Guide to the works of J. Gresham Machen (1881–1937). Scholar. Preacher. Founder of Westminster Theological Seminary. Leader in the Orthodox Presbyterian Church.
The gentlemen in control of the ecclesiastical machinery of the Presbyterian Church in the U.S.A. seem to be rather difficult to please.
When we were in that church these gentlemen told us that if we did not agree with their policy we ought to get out. Certainly that was the general impression that was given as to their attitude. “If you do not like our Board of Foreign Missions,” they said in effect, “you have a perfectly good remedy; you can simply withdraw from our church and be in a church whose agencies you can conscientiously support.”
Well, we have now done as they desired. We have withdrawn from the Presbyterian Church in the U.S.A.
One would think that they would rejoice in this solution. One would think that they would rejoice in getting rid of the “troublemakers” at last. They might conceivably state, in recording our departure, that we have departed under sentence or under charges; but surely the departure itself would have to be recorded, and recorded with satisfaction on the part of the ecclesiastical authorities.

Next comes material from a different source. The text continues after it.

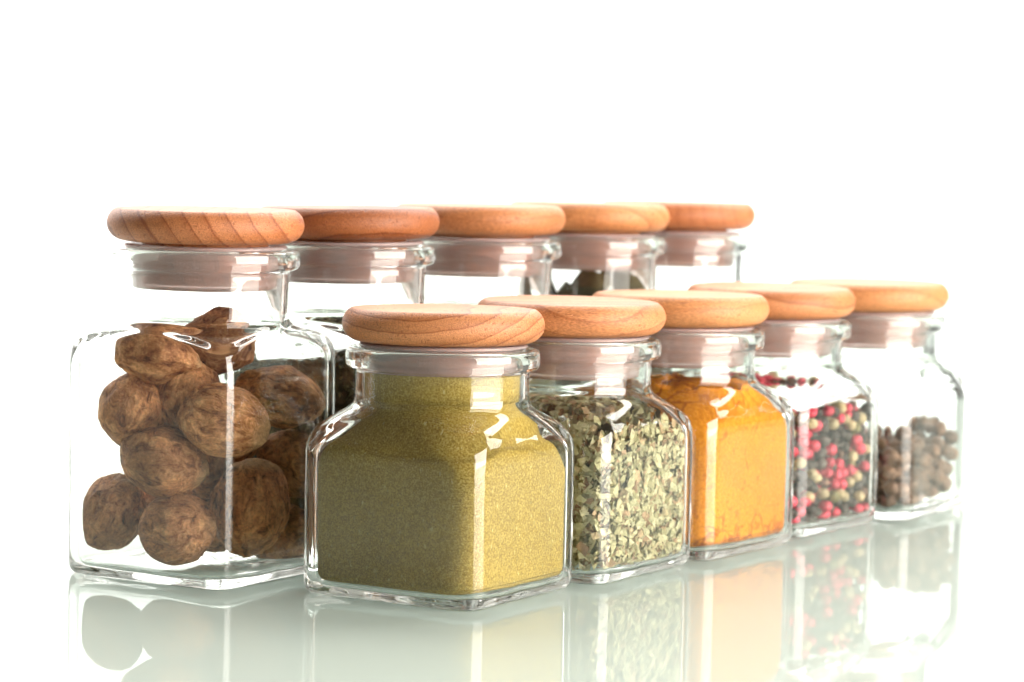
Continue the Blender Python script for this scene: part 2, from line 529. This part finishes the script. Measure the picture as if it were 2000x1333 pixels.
def settle(n, rad_fn, half, seed, cands=24, bias=(0.0, 0.0)):
    """drop balls one by one into the square jar; each takes the lowest of several resting places"""
    R = np.random.RandomState(seed)
    P = np.zeros((0, 3)); Q = np.zeros(0)
    for i in range(n):
        r = rad_fn(R)
        xs = R.uniform(-half+r, half-r, cands); ys = R.uniform(-half+r, half-r, cands)
        zz = np.full(cands, 0.050 + r)
        if len(P):
            d2 = (xs[:, None]-P[None, :, 0])**2 + (ys[:, None]-P[None, :, 1])**2
            s = (r+Q[None, :])
            h = np.where(d2 < s*s, P[None, :, 2] + np.sqrt(np.maximum(s*s-d2, 0)), 0)
            zz = np.maximum(zz, h.max(1))
        k = int(np.argmin(zz - bias[0]*xs - bias[1]*ys))
        P = np.vstack([P, [xs[k], ys[k], zz[k]]]); Q = np.append(Q, r)
    return P, Q

def ball_mesh(rad, seed, seg=16, rings=10, lump=0.06, freq=2.2):
    V = []; F = []
    for i in range(1, rings):
        t = math.pi*i/rings
        for k in range(seg):
            p = 2*math.pi*k/seg
            V.append((math.sin(t)*math.cos(p), math.sin(t)*math.sin(p), math.cos(t)))
    V.append((0, 0, 1)); V.append((0, 0, -1))
    for i in range(rings-2):
        for k in range(seg):
            k2 = (k+1) % seg
            F.append((i*seg+k, (i+1)*seg+k, (i+1)*seg+k2, i*seg+k2))
    a, b = len(V)-2, len(V)-1
    for k in range(seg):
        k2 = (k+1) % seg
        F.append((a, k, k2)); F.append((b, (rings-2)*seg+k2, (rings-2)*seg+k))
    W = []
    for v in V:
        f = 1 + lump*noise.fractal(Vector(v)*freq + Vector((seed*7.3, seed, 0)), 0.9, 2.0, 3)
        W.append((v[0]*rad*f, v[1]*rad*f, v[2]*rad*f))
    return W, F

def ico(sub):
    import bmesh
    bm = bmesh.new(); bmesh.ops.create_icosphere(bm, subdivisions=sub, radius=1.0)
    V = [v.co.copy() for v in bm.verts]; F = [tuple(v.index for v in f.verts) for f in bm.faces]
    bm.free(); return V, F
ICO = ico(6)

def nutmeg_mesh(rad, ln, seed, taper=0.0):
    V, F = ICO
    W = []
    for v in V:
        s = Vector((seed*3.7, seed*1.3, seed*0.7))
        lump = 0.085*noise.noise(v*1.5 + s) + 0.04*noise.noise(v*3.1 + s)
        # lengthwise ridges
        q = Vector((v.x*4.6, v.y*4.6, v.z*1.7)) + s
        q2 = q + Vector((noise.noise(q), noise.noise(q+Vector((9, 2, 1))), 0.5*noise.noise(q+Vector((2, 8, 3)))))*0.8
        ridge = 1-abs(noise.noise(q2*1.25))*2.0
        ridge2 = 1-abs(noise.noise(q2*2.7+s))*2.0
        f = 1 + lump + 0.022*ridge + 0.011*ridge2
        zt = v.z
        w = 1 - taper*max(0.0, zt)**1.3 - 0.06*max(0, -zt)
        W.append((v.x*rad*f*w, v.y*rad*f*w, v.z*ln*f))
    return W, F

def leaf_mesh(ln, wd, curl, seed, skew=0.0):
    V = []; F = []; nu, nv = 22, 9
    R = random.Random(seed)
    for i in range(nu+1):
        t = i/nu
        w = wd*(math.sin(math.pi*min(1, t*0.945+0.02))**0.62)*(1+0.06*math.sin(t*23+seed*5))
        for j in range(nv):
            s = -1+2*j/(nv-1)
            x = s*w*(1+0.05*math.sin(t*30+seed))
            z = t*ln*(1-0.04*s*skew*8*t)
            x += skew*t*ln
            y = curl*ln*(t-0.5)**2*2 + 0.25*wd*abs(s)**1.6 + 0.05*wd*math.sin(t*17+s*3+seed)
            V.append((x, y, z))
    for i in range(nu):
        for j in range(nv-1):
            a = i*nv+j; F.append((a, a+1, a+nv+1, a+nv))
    n = len(V)
    th = 0.006
    V += [(x, y+th, z) for x, y, z in V]
    F += [tuple(n+i for i in f[::-1]) for f in F]
    for i in range(nu):     # close the rim
        for j, flip in ((0, False), (nv-1, True)):
            a = i*nv+j; b = a+nv
            q = (a, b, n+b, n+a); F.append(q[::-1] if flip else q)
    return V, F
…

Very different is what has actually happened. We are put down in the recently published Minutes of the General Assembly of the Presbyterian Church in the U.S.A. with asterisks or other marks of distinction opposite our names to indicate the divers penalties of suspension from the ministry, temporary suspension, or deposition purported to have been inflicted upon us. Now the strange thing is that in many of these cases the dates of the purported infliction of the penalties, as shown in the Minutes, are not only subsequent to the time when we severed our connection with the church purporting to inflict them, but also subsequent to the time when we united with another religious body, The Presbyterian Church of America. Moreover, we continue to receive summonses to appear before these judicatories and notices of their meetings, exactly as though we were still members of them.
One may well wonder just exactly what the theory is on the basis of which these strange things are done. Is the Presbyterian Church in the U.S.A. some kind of penal institution in which people are kept against their will? We formerly had a different notion regarding it. We thought it was a purely voluntary organization in which a man remained just so long as he could conscientiously do so. But apparently we were wrong. Apparently there is written up above the doors of this church the words: “Leave liberty behind, you who enter here. You may enter or not as you please, but once having entered you remain forever.”
But stop a minute. Is it really true that on this theory a man may choose even whether he will enter this church or not, to say nothing of getting out? That may well be doubted. On the contrary, the next step will logically be for the Presbyterian Church in the U.S.A. to place people on its rolls entirely without any volition on their part. Any citizen may awake some fine morning to find himself enrolled as a minister in the Presbyterian Church in the U.S.A.—perhaps because in accordance with some “religious trade agreement or monopoly with respect to the Protestant religion” (see the last issue of THE PRESBYTERIAN GUARDIAN, p. 261) it may have been determined that he belongs in the “Presbyterian U.S.A.” sphere of influence rather than in the church to which he innocently thought he belonged. Well, why not? Is there any really essential difference between putting a man on a church roll against his will and keeping him there against his will when he has definitely stated that his connection with that church is at an end? We confess that we can detect none. One of these two things seems to us to be just about as preposterous as the other.